+++ Data extract

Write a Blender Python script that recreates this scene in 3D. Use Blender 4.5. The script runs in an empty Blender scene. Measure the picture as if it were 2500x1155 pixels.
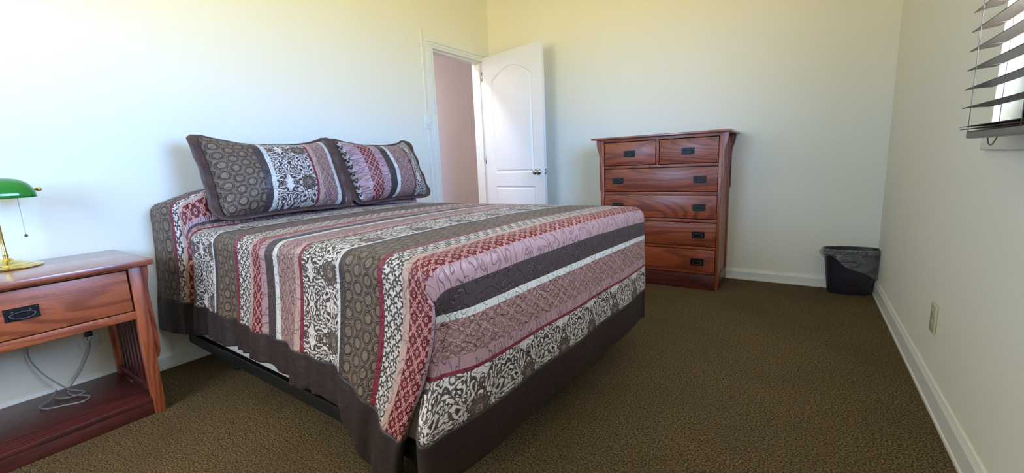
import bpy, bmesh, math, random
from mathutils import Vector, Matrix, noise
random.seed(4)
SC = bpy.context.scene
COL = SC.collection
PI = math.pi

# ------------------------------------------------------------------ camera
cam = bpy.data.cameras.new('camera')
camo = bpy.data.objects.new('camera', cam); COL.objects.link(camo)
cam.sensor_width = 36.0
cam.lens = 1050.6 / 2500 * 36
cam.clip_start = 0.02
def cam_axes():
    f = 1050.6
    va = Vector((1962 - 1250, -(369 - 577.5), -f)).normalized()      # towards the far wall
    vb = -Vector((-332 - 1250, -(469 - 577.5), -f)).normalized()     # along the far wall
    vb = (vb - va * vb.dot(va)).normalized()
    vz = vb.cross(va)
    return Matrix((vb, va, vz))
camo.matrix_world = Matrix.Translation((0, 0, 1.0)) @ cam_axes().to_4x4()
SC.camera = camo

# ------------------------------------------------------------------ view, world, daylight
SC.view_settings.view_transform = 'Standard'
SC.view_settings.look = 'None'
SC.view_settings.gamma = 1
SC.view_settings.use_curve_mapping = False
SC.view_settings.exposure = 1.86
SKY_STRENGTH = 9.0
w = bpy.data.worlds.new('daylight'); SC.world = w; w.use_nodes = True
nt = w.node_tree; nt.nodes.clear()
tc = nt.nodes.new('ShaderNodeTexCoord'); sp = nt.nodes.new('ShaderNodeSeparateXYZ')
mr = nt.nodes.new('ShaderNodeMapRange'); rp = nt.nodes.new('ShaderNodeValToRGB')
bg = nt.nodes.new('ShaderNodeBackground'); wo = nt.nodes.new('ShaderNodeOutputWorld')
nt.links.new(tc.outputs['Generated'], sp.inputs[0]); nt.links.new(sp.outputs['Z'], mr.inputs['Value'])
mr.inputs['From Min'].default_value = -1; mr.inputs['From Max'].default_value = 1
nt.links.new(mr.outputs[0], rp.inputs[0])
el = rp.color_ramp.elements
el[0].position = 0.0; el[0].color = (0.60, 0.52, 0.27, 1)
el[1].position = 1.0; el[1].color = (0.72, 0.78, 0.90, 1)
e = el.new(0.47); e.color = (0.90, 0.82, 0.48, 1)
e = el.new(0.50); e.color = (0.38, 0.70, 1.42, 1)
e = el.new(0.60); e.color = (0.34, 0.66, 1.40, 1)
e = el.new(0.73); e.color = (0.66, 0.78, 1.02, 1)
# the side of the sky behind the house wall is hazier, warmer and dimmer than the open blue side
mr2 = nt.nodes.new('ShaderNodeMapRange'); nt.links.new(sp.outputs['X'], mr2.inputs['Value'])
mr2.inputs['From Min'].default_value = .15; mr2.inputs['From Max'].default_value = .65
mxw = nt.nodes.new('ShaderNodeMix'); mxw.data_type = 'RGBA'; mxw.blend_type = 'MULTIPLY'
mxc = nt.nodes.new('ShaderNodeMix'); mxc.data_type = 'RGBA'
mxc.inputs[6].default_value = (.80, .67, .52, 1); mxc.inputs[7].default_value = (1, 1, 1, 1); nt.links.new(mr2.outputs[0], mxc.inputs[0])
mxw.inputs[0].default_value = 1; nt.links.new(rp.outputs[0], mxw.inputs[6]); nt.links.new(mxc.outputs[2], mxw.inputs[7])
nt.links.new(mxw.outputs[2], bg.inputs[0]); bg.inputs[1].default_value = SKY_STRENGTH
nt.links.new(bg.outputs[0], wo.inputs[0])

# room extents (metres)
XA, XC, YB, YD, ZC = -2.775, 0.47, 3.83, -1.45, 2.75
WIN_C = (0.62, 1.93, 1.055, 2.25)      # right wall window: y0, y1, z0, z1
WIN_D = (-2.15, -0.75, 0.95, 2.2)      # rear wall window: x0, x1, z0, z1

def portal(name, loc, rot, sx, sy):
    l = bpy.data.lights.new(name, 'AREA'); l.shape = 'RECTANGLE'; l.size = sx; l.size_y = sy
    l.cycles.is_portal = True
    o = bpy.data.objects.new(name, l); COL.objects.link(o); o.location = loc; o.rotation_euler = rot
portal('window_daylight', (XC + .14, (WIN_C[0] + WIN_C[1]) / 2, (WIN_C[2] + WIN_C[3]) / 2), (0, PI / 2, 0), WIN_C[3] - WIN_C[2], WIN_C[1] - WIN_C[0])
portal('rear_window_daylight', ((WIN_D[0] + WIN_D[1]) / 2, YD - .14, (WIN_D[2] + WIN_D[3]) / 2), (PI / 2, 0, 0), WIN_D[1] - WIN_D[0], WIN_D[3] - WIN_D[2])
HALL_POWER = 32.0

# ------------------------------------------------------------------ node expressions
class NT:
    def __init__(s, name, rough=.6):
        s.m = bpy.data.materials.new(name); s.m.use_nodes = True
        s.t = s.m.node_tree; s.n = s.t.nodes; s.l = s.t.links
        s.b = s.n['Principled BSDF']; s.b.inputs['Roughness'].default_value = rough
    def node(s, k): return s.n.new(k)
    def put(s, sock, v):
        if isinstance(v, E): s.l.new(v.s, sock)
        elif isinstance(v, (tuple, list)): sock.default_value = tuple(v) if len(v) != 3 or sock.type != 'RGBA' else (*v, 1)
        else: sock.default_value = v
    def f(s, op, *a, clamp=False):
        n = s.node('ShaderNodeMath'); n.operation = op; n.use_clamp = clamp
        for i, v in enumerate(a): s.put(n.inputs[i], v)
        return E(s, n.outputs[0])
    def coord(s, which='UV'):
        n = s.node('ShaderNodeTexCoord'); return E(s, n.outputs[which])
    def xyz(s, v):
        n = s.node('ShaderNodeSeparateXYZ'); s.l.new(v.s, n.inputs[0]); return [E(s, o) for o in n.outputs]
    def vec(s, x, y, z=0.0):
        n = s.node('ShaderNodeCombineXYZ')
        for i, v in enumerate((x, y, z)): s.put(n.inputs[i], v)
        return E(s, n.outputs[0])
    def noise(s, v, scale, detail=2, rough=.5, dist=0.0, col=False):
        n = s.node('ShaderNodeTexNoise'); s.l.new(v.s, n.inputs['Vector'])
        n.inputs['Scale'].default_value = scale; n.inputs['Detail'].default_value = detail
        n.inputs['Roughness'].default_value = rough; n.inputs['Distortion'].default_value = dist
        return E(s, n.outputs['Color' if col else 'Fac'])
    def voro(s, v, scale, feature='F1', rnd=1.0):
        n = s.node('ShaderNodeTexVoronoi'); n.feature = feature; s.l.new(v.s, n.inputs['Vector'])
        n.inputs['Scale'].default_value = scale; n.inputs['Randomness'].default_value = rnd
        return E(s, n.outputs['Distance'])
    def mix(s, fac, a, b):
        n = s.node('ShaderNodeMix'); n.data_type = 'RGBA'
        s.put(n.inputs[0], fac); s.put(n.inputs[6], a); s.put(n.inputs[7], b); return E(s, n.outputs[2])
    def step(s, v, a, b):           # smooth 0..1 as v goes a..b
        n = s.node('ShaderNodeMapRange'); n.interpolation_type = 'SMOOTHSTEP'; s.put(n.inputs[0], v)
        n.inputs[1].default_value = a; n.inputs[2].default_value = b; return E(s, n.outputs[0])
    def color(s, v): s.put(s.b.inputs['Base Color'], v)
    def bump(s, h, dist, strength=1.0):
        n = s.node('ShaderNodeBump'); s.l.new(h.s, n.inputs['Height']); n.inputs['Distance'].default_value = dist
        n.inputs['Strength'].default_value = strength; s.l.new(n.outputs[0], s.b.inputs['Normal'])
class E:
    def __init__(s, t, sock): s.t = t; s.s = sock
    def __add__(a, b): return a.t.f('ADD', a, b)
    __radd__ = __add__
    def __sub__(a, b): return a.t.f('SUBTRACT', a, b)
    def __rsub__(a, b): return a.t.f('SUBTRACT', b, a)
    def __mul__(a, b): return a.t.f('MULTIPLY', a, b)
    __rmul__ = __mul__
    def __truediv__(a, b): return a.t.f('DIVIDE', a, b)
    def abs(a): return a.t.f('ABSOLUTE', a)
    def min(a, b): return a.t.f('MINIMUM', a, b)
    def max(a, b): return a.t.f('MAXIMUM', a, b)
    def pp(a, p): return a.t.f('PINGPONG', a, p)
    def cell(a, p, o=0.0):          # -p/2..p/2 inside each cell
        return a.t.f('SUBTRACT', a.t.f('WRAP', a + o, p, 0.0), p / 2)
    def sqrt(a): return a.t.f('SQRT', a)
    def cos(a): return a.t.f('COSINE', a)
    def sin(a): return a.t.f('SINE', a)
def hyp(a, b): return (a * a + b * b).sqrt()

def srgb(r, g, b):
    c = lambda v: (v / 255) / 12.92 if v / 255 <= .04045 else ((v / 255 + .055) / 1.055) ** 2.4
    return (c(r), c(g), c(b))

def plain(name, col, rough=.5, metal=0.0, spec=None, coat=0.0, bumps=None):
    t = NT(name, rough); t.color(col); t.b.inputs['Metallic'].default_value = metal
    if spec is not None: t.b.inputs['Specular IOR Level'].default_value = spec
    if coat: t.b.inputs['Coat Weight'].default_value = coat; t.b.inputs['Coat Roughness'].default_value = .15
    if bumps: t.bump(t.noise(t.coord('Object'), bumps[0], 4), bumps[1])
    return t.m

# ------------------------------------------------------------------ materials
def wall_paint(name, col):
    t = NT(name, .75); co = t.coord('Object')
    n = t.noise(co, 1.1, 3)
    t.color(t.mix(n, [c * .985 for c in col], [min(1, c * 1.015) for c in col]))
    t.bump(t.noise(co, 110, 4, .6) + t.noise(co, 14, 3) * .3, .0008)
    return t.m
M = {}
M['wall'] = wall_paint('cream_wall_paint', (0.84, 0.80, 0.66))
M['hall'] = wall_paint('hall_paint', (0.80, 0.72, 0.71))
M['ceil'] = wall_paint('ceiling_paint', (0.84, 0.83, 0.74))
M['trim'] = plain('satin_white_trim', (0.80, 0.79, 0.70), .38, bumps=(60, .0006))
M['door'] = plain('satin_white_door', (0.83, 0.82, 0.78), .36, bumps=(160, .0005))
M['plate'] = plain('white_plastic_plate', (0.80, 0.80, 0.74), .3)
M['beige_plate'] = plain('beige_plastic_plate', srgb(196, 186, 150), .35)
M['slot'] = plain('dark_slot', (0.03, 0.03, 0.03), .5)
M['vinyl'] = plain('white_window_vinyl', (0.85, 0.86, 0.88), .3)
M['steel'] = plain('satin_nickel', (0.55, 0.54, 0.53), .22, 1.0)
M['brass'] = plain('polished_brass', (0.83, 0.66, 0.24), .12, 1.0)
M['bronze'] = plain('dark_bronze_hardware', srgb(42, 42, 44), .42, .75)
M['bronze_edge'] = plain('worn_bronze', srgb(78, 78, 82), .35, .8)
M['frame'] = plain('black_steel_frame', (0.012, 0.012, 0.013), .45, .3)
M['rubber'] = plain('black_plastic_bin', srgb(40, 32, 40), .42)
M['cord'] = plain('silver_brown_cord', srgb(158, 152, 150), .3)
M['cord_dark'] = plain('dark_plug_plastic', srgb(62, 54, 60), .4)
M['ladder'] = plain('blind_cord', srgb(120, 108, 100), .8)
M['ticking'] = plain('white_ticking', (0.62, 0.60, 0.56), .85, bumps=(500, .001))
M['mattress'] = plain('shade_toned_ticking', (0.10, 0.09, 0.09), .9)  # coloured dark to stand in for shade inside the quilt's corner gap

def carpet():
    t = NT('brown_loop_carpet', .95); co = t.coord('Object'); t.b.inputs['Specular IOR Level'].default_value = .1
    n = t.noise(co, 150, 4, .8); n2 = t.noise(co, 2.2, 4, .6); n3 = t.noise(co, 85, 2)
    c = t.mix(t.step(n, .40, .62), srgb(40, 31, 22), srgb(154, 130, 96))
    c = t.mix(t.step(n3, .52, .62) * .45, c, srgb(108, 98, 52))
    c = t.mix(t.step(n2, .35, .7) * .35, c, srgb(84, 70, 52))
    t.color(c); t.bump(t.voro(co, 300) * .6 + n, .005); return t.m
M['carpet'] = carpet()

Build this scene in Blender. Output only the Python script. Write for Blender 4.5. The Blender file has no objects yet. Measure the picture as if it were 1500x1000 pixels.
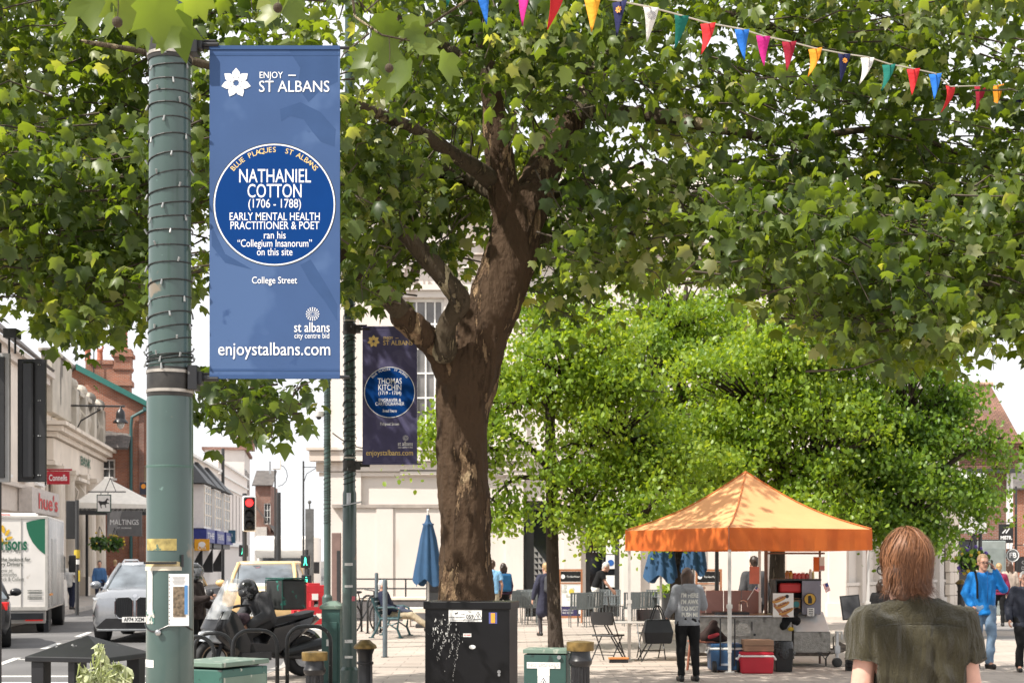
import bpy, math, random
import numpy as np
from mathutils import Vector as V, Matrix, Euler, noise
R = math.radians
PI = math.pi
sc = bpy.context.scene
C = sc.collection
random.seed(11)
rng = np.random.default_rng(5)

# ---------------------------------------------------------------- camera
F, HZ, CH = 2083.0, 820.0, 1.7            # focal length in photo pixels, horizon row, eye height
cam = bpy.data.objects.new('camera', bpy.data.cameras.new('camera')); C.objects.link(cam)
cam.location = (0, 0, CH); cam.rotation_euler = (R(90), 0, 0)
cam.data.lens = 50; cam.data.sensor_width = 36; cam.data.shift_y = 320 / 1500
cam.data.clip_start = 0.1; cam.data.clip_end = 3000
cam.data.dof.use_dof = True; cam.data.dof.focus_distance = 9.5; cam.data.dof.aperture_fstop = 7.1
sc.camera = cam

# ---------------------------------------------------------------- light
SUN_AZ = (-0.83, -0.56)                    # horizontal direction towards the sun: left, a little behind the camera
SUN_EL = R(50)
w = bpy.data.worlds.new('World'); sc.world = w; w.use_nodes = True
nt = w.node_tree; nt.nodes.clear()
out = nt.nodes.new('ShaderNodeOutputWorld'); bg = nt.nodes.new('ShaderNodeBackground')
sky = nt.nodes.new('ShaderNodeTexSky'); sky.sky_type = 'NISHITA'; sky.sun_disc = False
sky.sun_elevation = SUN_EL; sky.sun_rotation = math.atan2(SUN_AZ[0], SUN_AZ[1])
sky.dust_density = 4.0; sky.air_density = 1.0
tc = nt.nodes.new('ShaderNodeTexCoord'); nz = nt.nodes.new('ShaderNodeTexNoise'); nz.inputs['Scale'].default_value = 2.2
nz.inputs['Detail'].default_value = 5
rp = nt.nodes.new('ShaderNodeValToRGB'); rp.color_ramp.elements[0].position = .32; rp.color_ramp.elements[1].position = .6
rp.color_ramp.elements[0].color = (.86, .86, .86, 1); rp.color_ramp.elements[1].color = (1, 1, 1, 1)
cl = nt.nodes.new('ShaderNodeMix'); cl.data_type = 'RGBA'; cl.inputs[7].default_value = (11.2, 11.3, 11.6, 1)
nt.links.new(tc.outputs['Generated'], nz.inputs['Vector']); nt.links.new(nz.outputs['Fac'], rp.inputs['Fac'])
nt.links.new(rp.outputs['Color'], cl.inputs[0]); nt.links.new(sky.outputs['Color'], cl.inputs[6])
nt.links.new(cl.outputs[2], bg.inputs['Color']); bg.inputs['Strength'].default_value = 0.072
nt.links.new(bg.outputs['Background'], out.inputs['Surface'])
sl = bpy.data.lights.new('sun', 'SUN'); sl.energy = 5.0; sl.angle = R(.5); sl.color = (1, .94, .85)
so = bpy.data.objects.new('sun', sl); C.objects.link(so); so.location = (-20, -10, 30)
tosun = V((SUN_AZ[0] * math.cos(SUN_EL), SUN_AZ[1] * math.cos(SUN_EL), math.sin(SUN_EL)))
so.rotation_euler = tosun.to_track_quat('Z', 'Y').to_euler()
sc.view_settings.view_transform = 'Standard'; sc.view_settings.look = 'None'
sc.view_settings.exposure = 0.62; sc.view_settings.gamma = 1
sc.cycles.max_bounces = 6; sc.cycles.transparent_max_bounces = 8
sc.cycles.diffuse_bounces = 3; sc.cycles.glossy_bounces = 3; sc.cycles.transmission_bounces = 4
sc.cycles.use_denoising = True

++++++

Prompt: Exactly the lines starting at the line containing "Build this scene" and ending at the line containing "rng = np.random.default_rng(5)" should be transcribed, both included; omit the pictures.

Exercise result:
Build this scene in Blender. Output only the Python script. Write for Blender 4.5. The Blender file has no objects yet. Measure the picture as if it were 1500x1000 pixels.
import bpy, math, random
import numpy as np
from mathutils import Vector as V, Matrix, Euler, noise
R = math.radians
PI = math.pi
sc = bpy.context.scene
C = sc.collection
random.seed(11)
rng = np.random.default_rng(5)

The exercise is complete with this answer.